Making a living trust work for you does require some crucial paperwork. For example, if you want to leave your house through the trust, you must sign a new deed, showing that you now own the house as trustee of your living trust. This paperwork can be tedious, but the hassles are fewer these days because living trusts have become so common and dealing with them now is worth it to eliminate hassles for your heirs down the road.

Is a living trust document ever made public, like a will?

No. A will becomes a matter of public record when it is submitted to a probate court, as do all the other documents associated with probate, such as inventories of the deceased person’s assets and debts. The terms of a living trust, however, need not be made public.

If I make a living trust, do I still need a will?

Yes, you do — and here’s why:

A will is an essential back-up device for property that you don’t transfer to yourself as trustee. For example, if you acquire property shortly before you die, you may not think to transfer ownership of it to your trust — which means that it won’t pass under the terms of the trust document. But in your will, you can include a clause that names someone to get all of the property that you haven’t left to a specific beneficiary.
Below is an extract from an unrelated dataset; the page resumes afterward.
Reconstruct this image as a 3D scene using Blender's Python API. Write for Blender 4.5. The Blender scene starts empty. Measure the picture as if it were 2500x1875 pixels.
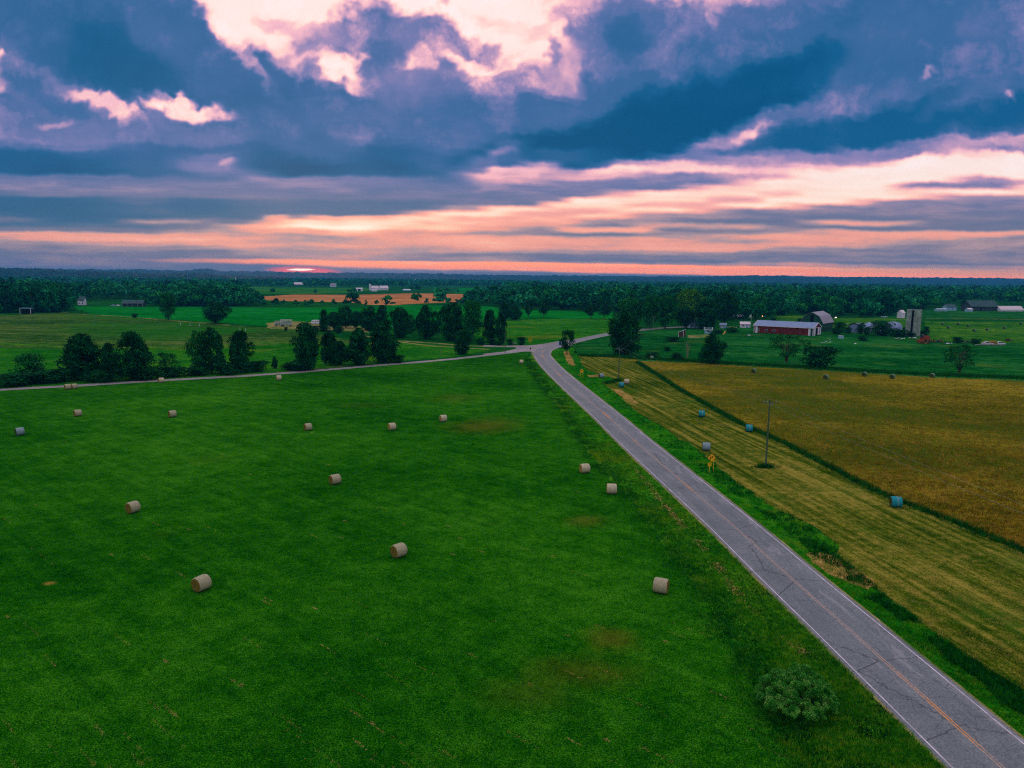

If you don’t have a will, any property that isn’t transferred by your living trust or other probate-avoidance device (such as joint tenancy) will go to your closest relatives in an order determined by state law. These laws may not distribute property in the way you would have chosen.

A will also lets you name a guardian for your minor children and covers property intentionally left out of the trust (e.g., cars, personal checking accounts).

Can a living trust reduce estate taxes?

A simple probate-avoidance living trust has no effect on state or federal estate taxes.

Keep in mind that for deaths in 2017, only estates worth more than $5.49 million will owe federal estate tax. This means that very few people have to worry about this tax. This exemption amount will increase with inflation.

In the past, AB trusts were used to help couples save on estate taxes. However, the large personal exemption and “portability” for spouses make AB trusts unnecessary for many couples.

Does my living trust need an EIN?

A revocable living trust does not normally need its own TIN (Tax Identification Number) while the grantor is still alive.

During the grantor’s life, the trust is revocable and taxes are paid by the grantor as an individual, using the grantor’s SSN (Social Security Number). In other words, when an institution requests an SSN or EIN (Employer Identification Number) for trust property, the grantor just uses his or her own SSN. When the grantor dies, the living trust becomes irrevocable and the successor trustee will get an EIN from the IRS to pay the trust’s taxes.

For shared property in shared living trusts, the grantors can use either person’s SSN. When choosing which SSN to use, keep in mind that income on trust property will be reported through the SSN you select. This won’t matter to couples who file taxes jointly, but it could make a difference to couples who file taxes with separate returns. For individually owned property in a shared living trust, use the owner’s SSN.